In his book “The Righteous Mind,” Jonathan Haidt’s research suggests that six universal moral "foundations" make up our world view. If you want to change someone’s mind, you must know what value is at stake for that person and present your argument in that person’s world view, not yours.

The six foundations are: care versus harm, fairness versus cheating, loyalty versus betrayal, authority versus subversion, sanctity versus degradation, and liberty versus oppression.

For Second Amendment advocates, liberty versus oppression is the most important moral foundation. They want their constitutional right to keep a gun and to protect themselves preserved.

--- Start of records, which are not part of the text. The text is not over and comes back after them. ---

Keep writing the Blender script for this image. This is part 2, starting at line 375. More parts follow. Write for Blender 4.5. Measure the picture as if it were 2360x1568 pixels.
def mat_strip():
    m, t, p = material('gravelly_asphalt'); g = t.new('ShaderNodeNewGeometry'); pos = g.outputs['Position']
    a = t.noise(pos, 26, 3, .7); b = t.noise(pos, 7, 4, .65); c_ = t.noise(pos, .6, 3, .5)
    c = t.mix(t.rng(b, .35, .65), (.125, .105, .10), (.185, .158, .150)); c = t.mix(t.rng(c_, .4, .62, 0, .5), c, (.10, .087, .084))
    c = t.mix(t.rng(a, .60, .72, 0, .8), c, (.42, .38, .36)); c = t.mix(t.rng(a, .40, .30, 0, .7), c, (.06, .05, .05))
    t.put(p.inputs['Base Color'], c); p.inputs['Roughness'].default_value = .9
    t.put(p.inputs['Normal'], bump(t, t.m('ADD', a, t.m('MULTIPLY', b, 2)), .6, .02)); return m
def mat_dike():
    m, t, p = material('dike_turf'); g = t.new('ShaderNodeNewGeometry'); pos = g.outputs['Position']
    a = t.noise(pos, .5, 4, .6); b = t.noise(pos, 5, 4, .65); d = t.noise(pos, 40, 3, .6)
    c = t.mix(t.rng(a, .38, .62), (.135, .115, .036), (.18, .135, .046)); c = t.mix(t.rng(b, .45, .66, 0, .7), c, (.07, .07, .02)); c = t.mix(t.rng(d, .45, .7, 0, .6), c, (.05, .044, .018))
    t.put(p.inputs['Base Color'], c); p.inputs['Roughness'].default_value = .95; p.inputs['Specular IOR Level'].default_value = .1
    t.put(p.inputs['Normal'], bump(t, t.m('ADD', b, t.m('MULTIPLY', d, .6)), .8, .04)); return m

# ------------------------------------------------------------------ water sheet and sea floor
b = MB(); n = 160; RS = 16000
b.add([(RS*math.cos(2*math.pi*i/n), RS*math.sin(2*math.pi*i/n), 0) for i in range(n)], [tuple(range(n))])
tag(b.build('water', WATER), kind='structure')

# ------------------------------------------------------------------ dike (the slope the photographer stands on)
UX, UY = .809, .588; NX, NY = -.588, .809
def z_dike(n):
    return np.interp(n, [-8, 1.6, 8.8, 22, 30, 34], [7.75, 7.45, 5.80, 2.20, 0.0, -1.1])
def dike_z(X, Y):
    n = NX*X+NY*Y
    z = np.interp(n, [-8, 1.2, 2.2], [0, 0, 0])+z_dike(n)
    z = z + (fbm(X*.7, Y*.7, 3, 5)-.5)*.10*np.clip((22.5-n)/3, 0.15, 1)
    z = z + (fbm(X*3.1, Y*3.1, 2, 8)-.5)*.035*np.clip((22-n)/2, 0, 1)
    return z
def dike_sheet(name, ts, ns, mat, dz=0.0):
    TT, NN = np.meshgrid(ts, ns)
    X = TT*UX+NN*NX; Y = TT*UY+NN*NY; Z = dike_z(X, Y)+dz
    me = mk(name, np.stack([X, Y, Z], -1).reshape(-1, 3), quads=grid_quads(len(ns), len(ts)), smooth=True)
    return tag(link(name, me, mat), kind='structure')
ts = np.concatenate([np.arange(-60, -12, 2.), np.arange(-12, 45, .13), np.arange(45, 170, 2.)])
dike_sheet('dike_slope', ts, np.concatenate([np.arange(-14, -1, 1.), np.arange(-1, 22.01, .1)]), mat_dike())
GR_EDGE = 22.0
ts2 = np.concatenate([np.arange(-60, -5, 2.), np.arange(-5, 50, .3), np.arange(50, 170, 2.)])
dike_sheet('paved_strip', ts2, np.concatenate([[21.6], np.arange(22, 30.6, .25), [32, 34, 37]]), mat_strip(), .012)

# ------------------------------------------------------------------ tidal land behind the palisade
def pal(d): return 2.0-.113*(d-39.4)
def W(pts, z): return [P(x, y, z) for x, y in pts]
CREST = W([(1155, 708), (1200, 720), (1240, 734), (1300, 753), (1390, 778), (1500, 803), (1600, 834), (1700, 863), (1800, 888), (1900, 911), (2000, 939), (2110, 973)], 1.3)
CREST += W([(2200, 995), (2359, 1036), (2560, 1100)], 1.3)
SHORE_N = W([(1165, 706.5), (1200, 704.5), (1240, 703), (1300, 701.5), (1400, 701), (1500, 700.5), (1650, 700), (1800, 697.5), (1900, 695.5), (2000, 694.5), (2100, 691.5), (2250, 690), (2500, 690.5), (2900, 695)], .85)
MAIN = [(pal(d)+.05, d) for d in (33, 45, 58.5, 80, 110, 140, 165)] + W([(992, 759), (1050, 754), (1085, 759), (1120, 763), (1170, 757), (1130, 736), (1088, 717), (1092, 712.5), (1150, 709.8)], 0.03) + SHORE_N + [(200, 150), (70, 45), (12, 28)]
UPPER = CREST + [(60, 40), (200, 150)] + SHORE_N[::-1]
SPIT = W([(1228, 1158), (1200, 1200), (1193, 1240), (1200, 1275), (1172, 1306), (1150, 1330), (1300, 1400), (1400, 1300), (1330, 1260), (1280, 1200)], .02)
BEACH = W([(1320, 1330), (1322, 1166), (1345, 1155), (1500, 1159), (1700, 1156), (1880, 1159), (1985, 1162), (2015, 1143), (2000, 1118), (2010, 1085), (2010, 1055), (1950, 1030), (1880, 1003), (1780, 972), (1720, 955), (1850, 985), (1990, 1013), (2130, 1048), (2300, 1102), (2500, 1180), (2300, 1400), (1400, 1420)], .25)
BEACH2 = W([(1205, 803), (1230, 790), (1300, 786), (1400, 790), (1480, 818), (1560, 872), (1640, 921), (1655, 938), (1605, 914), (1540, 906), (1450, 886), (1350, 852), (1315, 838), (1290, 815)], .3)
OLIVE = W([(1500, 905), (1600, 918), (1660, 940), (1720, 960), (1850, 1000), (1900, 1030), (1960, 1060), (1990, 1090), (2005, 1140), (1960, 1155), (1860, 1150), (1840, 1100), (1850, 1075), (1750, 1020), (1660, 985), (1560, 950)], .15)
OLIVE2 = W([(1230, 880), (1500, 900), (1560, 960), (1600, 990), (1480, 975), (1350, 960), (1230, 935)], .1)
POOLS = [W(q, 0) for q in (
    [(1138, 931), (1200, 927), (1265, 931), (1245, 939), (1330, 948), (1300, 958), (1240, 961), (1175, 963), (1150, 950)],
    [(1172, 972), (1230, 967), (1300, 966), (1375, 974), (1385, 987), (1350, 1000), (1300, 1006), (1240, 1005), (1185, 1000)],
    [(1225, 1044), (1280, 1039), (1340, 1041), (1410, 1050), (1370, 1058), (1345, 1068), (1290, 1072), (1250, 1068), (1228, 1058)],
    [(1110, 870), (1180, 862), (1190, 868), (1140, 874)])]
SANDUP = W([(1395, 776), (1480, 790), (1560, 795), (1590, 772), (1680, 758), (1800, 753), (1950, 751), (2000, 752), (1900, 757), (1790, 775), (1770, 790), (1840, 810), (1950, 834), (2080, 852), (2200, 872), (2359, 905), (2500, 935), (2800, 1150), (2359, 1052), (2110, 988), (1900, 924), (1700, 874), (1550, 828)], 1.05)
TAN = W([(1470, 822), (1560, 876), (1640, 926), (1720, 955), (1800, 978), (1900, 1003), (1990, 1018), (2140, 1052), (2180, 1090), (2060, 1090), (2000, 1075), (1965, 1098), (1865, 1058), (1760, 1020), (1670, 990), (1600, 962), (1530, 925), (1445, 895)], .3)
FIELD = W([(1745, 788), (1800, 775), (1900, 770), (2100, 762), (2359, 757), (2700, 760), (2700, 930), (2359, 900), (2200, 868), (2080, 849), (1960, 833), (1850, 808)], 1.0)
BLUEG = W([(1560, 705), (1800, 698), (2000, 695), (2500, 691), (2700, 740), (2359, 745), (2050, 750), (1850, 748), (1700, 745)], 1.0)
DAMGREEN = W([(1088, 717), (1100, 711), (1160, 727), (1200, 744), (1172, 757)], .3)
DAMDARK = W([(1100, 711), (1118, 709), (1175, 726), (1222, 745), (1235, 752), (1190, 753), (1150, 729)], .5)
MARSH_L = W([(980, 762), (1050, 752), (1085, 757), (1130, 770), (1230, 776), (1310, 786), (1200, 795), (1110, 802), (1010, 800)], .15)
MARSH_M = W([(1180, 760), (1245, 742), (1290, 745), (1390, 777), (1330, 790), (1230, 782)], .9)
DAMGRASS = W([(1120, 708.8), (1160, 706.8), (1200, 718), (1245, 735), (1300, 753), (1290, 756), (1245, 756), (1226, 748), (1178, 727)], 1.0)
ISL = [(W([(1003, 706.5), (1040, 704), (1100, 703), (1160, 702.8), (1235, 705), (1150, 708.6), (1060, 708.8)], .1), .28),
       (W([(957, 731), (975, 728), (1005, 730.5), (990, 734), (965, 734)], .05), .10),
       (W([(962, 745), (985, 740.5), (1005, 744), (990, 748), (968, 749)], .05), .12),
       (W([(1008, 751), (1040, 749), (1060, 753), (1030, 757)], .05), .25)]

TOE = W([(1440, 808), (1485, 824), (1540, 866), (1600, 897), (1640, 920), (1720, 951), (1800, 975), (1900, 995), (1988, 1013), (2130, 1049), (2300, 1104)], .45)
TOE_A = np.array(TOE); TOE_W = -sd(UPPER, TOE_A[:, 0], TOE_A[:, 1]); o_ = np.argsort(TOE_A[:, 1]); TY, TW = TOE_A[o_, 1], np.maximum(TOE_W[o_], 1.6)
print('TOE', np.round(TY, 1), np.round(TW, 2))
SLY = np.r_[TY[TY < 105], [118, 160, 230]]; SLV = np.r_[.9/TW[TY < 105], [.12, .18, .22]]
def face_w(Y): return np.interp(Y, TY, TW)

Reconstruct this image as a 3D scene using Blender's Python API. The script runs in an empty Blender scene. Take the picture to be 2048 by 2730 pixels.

For gun control advocates, it is care versus harm, meaning that public safety is paramount. They believe that their primary value is being violated because they can’t go to a place like Walmart or out for a night with friends without fear since lawmakers aren’t willing to ban a weapon of war (which they have done before).

If you don’t start to understand those on the other side, even if you think they’re flat-out wrong, you will create the wrong argument and go nowhere.

To persuade Second Amendment supporters that the time to act is now, they need to know that the freedoms most important to them will be protected. Only once you’ve established that baseline can the conversation continue.


Imagine if, instead of posting tweets that cause us to retreat to our partisan corners, we had leaders talking about the importance of freedom and safety at the same time. Leaders telling us we can come together to make sure that no one is at risk when going to a store, to school, or to a bar. That when it comes to stronger gun laws, there is more that we agree on than disagree on. Imagine a world with no weapon of war in the wrong hands.

It can happen. And it starts with empathy.